- Work instructions
Word for word, restate the lines from the start of the data below through the line containing "nrg = np.random.default_rng(7)".

- Supplied material
####################
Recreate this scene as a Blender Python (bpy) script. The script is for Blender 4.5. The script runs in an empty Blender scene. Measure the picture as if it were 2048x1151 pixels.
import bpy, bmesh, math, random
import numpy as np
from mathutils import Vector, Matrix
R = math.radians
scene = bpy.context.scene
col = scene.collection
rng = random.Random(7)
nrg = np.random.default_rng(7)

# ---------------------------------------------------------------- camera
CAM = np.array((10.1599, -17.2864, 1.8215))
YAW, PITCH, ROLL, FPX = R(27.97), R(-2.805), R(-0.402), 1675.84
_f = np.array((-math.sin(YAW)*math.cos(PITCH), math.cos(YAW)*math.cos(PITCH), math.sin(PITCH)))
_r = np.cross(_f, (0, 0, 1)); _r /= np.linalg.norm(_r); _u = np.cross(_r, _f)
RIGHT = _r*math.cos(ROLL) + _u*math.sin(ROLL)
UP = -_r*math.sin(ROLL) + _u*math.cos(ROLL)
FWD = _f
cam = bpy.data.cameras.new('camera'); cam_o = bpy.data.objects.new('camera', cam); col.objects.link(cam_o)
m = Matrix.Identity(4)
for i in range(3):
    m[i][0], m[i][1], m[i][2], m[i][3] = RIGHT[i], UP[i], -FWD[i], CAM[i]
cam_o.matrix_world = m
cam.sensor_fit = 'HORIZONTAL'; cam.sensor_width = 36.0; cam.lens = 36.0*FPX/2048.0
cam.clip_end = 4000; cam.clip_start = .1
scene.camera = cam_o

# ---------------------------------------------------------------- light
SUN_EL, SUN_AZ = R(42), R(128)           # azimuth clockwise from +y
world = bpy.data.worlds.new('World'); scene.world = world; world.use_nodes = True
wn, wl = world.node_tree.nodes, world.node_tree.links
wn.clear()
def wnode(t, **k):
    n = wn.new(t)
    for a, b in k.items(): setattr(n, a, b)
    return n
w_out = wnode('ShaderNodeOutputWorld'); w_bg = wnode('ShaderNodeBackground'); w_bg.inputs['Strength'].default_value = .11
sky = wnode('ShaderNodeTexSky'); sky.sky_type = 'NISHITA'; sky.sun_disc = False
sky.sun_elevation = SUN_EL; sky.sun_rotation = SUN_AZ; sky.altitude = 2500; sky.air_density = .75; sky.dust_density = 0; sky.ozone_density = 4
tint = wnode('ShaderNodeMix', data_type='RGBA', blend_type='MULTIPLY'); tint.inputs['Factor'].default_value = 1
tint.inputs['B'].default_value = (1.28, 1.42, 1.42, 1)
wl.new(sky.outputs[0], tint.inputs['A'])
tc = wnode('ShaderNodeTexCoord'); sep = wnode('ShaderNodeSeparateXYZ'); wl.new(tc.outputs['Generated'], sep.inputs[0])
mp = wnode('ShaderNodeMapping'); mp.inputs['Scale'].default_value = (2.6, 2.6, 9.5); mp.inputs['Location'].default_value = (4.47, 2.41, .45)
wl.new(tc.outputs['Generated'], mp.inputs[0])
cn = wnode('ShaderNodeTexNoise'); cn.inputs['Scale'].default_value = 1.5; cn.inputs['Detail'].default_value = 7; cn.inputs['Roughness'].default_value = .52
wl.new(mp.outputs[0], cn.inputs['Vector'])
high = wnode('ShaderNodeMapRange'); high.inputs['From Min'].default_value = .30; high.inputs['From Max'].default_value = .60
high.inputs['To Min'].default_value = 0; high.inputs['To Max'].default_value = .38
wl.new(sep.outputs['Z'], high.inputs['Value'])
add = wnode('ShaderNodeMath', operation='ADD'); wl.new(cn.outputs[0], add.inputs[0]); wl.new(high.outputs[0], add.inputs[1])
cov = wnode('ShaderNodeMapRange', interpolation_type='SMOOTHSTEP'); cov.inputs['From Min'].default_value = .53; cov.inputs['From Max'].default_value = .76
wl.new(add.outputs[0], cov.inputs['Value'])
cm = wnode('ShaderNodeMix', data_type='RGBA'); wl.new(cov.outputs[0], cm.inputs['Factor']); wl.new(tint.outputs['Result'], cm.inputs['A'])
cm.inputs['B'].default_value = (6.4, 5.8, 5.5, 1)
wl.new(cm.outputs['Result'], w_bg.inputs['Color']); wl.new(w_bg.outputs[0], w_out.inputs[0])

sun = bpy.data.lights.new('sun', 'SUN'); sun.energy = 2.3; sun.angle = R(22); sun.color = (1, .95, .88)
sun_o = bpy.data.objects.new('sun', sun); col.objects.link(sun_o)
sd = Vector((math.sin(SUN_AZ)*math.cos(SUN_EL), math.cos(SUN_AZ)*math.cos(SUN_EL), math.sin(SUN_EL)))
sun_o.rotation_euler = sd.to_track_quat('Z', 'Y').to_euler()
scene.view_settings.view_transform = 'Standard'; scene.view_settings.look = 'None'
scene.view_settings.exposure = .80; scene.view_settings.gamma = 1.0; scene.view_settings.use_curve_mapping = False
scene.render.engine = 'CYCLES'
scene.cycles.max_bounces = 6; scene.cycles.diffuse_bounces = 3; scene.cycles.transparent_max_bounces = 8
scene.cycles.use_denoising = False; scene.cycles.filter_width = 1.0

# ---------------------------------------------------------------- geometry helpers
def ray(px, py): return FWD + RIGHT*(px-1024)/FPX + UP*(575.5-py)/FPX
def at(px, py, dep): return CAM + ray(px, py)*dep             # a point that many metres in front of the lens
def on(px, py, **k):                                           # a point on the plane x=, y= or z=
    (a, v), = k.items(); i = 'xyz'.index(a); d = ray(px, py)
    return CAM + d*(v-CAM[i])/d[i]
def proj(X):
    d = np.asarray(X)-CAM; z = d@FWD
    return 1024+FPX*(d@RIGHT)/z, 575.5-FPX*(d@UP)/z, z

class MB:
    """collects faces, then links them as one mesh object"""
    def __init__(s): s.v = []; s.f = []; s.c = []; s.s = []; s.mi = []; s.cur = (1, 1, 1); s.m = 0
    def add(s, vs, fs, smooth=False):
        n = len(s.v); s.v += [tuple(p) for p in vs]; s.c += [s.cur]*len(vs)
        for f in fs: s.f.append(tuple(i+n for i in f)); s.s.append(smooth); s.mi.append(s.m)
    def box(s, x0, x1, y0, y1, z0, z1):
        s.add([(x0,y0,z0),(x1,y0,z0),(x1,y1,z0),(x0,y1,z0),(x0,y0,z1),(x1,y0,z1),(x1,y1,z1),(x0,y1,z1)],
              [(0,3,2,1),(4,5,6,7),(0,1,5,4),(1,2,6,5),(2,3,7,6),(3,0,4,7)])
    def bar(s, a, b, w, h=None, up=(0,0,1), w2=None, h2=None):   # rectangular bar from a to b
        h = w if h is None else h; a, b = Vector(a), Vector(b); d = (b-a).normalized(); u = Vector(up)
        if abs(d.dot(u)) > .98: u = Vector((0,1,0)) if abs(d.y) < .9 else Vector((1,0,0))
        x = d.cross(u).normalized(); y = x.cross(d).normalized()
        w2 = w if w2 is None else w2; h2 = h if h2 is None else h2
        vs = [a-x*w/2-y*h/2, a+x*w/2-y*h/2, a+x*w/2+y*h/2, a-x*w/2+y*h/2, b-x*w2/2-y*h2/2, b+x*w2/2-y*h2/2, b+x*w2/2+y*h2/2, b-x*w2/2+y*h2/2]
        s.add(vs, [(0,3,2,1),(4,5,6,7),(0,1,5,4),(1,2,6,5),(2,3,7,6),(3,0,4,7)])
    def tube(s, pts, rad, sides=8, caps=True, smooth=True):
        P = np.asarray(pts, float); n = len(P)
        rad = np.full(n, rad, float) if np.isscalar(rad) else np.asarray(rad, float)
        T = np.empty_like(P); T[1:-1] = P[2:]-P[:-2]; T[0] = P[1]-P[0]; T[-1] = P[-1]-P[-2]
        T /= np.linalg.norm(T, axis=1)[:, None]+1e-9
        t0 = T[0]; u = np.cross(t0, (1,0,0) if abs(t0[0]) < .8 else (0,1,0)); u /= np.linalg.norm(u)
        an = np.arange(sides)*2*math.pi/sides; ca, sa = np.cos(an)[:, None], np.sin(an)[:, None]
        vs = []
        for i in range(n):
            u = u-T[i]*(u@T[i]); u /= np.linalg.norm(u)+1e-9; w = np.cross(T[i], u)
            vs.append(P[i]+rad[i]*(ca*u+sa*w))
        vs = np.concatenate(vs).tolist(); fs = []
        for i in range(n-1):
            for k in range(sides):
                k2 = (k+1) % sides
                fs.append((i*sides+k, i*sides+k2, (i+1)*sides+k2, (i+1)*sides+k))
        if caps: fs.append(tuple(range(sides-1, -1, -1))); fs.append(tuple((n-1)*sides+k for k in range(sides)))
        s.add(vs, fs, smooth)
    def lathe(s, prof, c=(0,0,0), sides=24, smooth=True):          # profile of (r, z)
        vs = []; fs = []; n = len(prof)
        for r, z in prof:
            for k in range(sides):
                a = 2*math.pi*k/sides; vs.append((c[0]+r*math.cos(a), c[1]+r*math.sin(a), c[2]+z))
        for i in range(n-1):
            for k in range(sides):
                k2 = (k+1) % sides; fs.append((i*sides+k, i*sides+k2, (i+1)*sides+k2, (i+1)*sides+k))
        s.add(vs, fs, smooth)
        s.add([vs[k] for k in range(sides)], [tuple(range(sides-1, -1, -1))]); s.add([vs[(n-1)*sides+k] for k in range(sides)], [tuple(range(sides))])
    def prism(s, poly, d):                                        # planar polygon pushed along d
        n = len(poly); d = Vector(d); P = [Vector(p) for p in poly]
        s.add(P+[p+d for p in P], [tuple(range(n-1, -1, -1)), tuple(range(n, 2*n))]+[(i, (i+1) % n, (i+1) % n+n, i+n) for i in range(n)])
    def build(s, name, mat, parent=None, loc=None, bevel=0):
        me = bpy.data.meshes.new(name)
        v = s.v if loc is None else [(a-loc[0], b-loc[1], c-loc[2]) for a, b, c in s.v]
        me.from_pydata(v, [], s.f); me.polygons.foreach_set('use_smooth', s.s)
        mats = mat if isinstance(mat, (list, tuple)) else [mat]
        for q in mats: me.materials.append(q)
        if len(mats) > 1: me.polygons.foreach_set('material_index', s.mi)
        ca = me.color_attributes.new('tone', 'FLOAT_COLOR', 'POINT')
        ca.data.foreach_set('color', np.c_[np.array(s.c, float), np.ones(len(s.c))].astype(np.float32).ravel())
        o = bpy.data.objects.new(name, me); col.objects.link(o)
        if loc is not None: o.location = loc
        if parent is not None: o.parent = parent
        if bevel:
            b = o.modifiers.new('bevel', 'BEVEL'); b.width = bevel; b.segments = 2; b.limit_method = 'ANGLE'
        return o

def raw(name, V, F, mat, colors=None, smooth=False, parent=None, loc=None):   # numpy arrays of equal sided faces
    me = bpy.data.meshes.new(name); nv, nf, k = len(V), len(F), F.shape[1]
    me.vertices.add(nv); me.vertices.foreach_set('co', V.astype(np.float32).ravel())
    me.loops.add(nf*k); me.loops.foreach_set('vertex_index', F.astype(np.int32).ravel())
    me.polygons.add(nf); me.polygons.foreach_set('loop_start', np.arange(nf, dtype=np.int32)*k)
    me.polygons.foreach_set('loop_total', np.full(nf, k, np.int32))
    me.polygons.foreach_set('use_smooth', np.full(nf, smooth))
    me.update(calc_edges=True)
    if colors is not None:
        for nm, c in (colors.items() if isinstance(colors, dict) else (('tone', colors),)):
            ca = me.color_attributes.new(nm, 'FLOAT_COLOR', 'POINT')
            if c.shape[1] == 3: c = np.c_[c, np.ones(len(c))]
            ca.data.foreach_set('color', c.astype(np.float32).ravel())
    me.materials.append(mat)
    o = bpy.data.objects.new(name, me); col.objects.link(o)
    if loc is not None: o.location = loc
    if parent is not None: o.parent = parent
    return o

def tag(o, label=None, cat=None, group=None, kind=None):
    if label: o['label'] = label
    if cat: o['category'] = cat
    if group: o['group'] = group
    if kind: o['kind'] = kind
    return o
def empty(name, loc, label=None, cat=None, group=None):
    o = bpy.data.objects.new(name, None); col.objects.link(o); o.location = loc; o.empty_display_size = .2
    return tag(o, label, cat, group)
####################
- Final result
Recreate this scene as a Blender Python (bpy) script. The script is for Blender 4.5. The script runs in an empty Blender scene. Measure the picture as if it were 2048x1151 pixels.
import bpy, bmesh, math, random
import numpy as np
from mathutils import Vector, Matrix
R = math.radians
scene = bpy.context.scene
col = scene.collection
rng = random.Random(7)
nrg = np.random.default_rng(7)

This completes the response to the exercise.